What does it mean that the wise men saw God in the presence of those “Terrible Twos”? It means, first-off, that children, who are so often taught to be “seen but not heard” in church, should be the honored ones in our congregations. We are told that later in his life, Jesus welcomed young children when the adults wanted to shoo them away. This story of the wise men finding God in the presence of a two-year-old reinforces that lesson: children are holy, and should be welcomed in our midst.

We might not have many children around at St. Mark’s right now, but in a few months Melissa will have a baby. That baby should be welcomed here, screams and all. When they are able, Marie and Susie bring Sean. He should be welcomed with open arms. Our doors should be open to any other children who pass our way as well.

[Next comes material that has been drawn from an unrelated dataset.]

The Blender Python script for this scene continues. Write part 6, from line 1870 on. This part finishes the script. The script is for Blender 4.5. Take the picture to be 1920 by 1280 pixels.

The wise men experiencing the Epiphany in the midst of a “terrible two-year-old” teaches us also that God is about joy, is about laughter, is about sweetness and love. It teaches us that God will be present in the middle of the messes, the temper tantrums, the silliness that we all do. And, perhaps most importantly, the belief that God was revealed in the body of a two-year-old teaches us that God is not an über-holy adult-like parent who lives at the top of a pedestal. Our God is not an unreachable, unavailable, unknowable god. Rather, God is at our level. God is truly human. God is that two-year-old. God is knowable, because God took human form -- even the human form of a silly, messy, two-year-old.